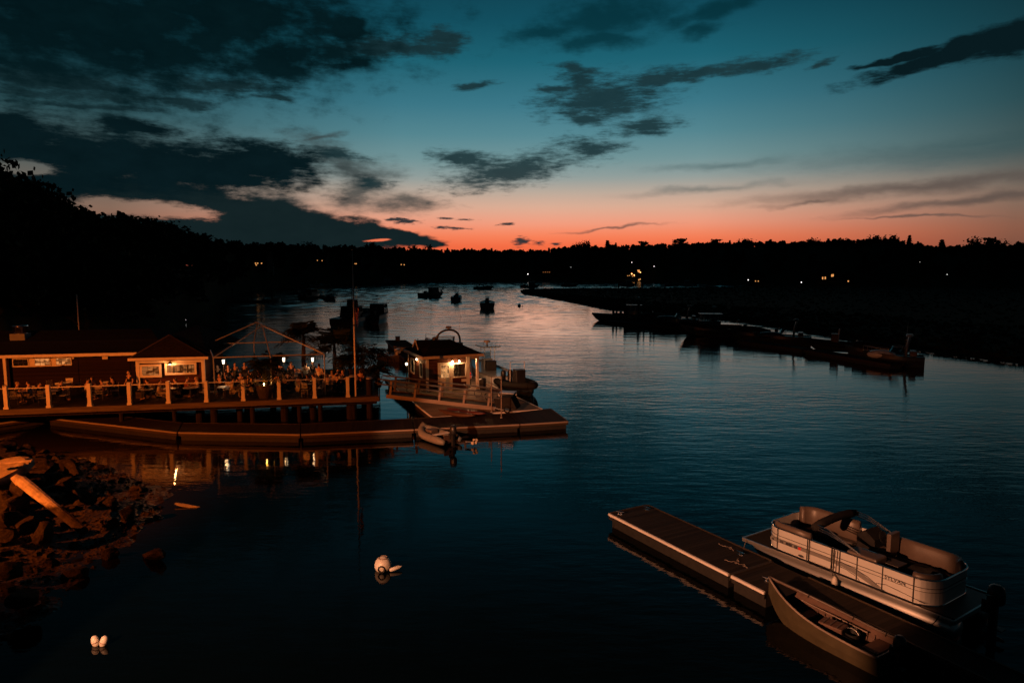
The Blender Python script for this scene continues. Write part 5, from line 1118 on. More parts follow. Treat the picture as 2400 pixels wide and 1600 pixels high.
boat("motor_boat", "left of the two boats at the right end of the far channel", 1577, 670, 3, 9, 2.8, 1.0, 'cruiser', 'darkhull')
boat("motor_boat", "right of the two boats at the right end of the far channel", 1608, 670, 3, 8, 2.8, 1.0, 'pilot', 'gelgrey')
def spile(label, px, py, ytop, r, grp):
    p = at(px, py, 0); h = atY(px, ytop, p.y).z; q = thing("mooring_pile", label, "piling", p, 0, grp); mb = MB(); mb.tube([(0, 0, -2), (0, 0, h)], [r * 1.1, r], 10); mb.build("shaft", K['pile'], q); mb = MB(); mb.lathe([(r * 1.05, h), (r * .5, h + .2), (0, h + .25)], 10); mb.build("cap", K['pile'], q)
for a in [("left of the three piles on the long mid-river float", 545, 697, 677, .2), ("middle of the three piles on the long mid-river float", 590, 697, 676, .2), ("pile at the right end of the long mid-river float", 636, 697, 676, .22), ("left of two lone piles in the far channel", 1450, 672, 659, .3), ("right of two lone piles in the far channel", 1506, 672, 659, .3)]: spile(*a, "piles standing in the river")
def floatdock(label, p0, p1, w, z=.5, px_w=None):
    A, B = at(*p0, z), at(*p1, z); d = (B - A).normalized(); n = Vector((-d.y, d.x, 0)) * w
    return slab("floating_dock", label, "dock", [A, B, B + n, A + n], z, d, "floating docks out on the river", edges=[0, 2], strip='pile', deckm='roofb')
floatdock("long dark float with three piles near the left bank", (528, 704), (632, 705), 3.0)
floatdock("short mid-river float between two moored boats", (738, 690), (766, 702), 2.0)
boat("motor_boat", "small boat moored at the right end of the long mid-river float", 640, 707, 60, 6, 2.3, .8, 'open', 'darkhull')
mp = at(644, 668, 0); q = thing("sailboat_mast", "thin pale mast glinting on the far left shore", "mast", Vector((mp.x, solveY(644, 652, 0) + 2, .2)), 0)
yy = q.location.y; q.location.x = (644 - 1200) / F * yy; mb = MB(); z0, z1 = atY(644, 652, yy).z, atY(644, 614, yy).z; q.location.z = 0; mb.tube([(0, 0, -.3), (0, 0, z1)], .17, 6); mb.build("pole", K['paper'], q); mb = MB(); mb.bar((-1.6, 0, z0 + 2), (1.6, 0, z0 + 2), .1); mb.build("spreader", K['paper'], q)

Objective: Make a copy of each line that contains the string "label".

Solution to this problem:
def spile(label, px, py, ytop, r, grp):
    p = at(px, py, 0); h = atY(px, ytop, p.y).z; q = thing("mooring_pile", label, "piling", p, 0, grp); mb = MB(); mb.tube([(0, 0, -2), (0, 0, h)], [r * 1.1, r], 10); mb.build("shaft", K['pile'], q); mb = MB(); mb.lathe([(r * 1.05, h), (r * .5, h + .2), (0, h + .25)], 10); mb.build("cap", K['pile'], q)
def floatdock(label, p0, p1, w, z=.5, px_w=None):
    return slab("floating_dock", label, "dock", [A, B, B + n, A + n], z, d, "floating docks out on the river", edges=[0, 2], strip='pile', deckm='roofb')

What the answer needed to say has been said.